In Season 3 of the great TV series “Everybody Hates Chris,” a precocious teenaged Chris Rock exclaims, “Look at me, I’m killing it, I’m two feet from a girl!” This was enough to attract the venomous envy of his schoolmates. In the same way, Tesla’s status as a loss-making auto manufacturer usually years late with its promises is enough to earn it a spot as a sore subject for the automotive ecosystem. Tesla has used the extraordinary latitude it’s been afforded by investors and customers to disrupt the profit, supply and dealership structure of the industry. This latitude is also potentially the Company’s biggest weakness, contributing to Groundhog Day execution problems and unnecessary “self-driving” claims. The entry of highly experience manufacturers into the EV realm accentuates all these trends.

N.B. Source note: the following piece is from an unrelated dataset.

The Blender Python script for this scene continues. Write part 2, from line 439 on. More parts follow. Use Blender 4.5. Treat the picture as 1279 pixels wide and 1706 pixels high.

Electric Vehicles (“EVs”) could disrupt profit structure.
Driving range is the only thing that matters. Tesla’s big and very transparent bet was that range is the most important EV feature, and it deserves endless credit for this now-obvious realization. In comparison, GM, Nissan, Toyota and other OEMs repeatedly introduced EVs with sub-100 mile range. Even when almost given away annual EV unit volumes in the developed world (we’ll discuss China in another article) never exceeded about 35,000 for any manufacturer. People just don’t want (weird-looking) cars that don’t go very far, electric or not. Tesla worked backward from the size and cost requirements of a 200-mile battery pack, and in 2012 introduced the large, expensive and sleek Model S with 208 miles of range. The Company now sells 100,000 vehicles a year. This has been a startling lesson for the formerly skeptical industry, who must now join the bandwagon in earnest. GM’s 2017 EV, the Bolt, with 200 mile+ range, already has thousands of monthly U.S. sales, with no dedicated charging network. In North American and similar markets, range isn’t the most important thing — it’s the only thing.
EVs are inherently premium vehicles. Tesla’s success so far is at the expense of high-end luxury cars. Based on our first-hand experience, Tesla’s new, mid-sized Model 3 is just as likely to take share in the mid-range luxury segment. EVs justify their higher prices by being smooth, quiet, well-handling, and powerful by the nature of their electric drive. These innate characteristics de-value the skills luxury OEMs have in coaxing the same outcomes from gas vehicles, diluting brand identity as more manufacturers introduce EVs. Given that luxury vehicles are up to 10 times more profitable than average, a re-organization of industry profit structure is possible (and not necessarily to Tesla’s benefit).
With range anxiety abated, consumers will notice EV operating cost advantages. Regulators are emboldened. Driving 10,000 miles in the San Francisco Bay Area in a premium vehicle costs $500 in electricity versus $2,000 in gasoline. For Kansas City, KS, the numbers are $400 & $1,500, respectively. And this is before savings on brakes, transmissions, and other components. Example: commercially operated Model S’s travel 300,000 miles between brake changes. Consumers are cost sensitive even at most luxury price points, and for many consumers EV costs savings will compensate for remaining objections.
It’s no coincidence that the availability of attractive EVs has emboldened governments in France, the U.K., and elsewhere to begin outlawing combustion engines.
Threats and insults to the supply chain.
EVs are a problem for the automotive supply chain. In a gas vehicle, complex mechanical and electronic systems carry fuel and air to the engine, burn it, mechanically transfer piston motion to the wheels, and exhaust the heat and fumes. In an EV, simple wires connect the battery pack to motors proximate to the wheels, and there’s no exhaust. While there is plenty of room for growth for parts suppliers in certain EV components and auto electronics, the net impact of a share-shift to EVs is likely a net loss for the massive auto supply industry, which employs millions. It seems clear that EVs are substantially discontinuous with the skills of many suppliers.
Tesla is a specific threat to the supply chain and therefore itself. A number of us at GTK were treated to a SpaceX tour, Elon Musk’s space launch company, and we were struck by the aggressive in-sourcing. Tesla is on the same path. In addition to building its own batteries, Tesla is also departing from automotive norms by developing seats, robots, cameras and semiconductor chips. Look at the featureless dashboard of the Model 3, and what you’re seeing are downstream suppliers losing out. Given this Tesla-specific threat, it’s not hard to imagine suppliers acting to help traditional car manufacturers beat Tesla in EVs.
It’s not cricket. Especially for a company with imperfect reliability (understandable for a new entrant) Tesla’s habit of publicly blaming suppliers for airbag, door and manufacturing problems builds resentment. One more reason for Tesla investors to be concerned about supply chain risk to the Company.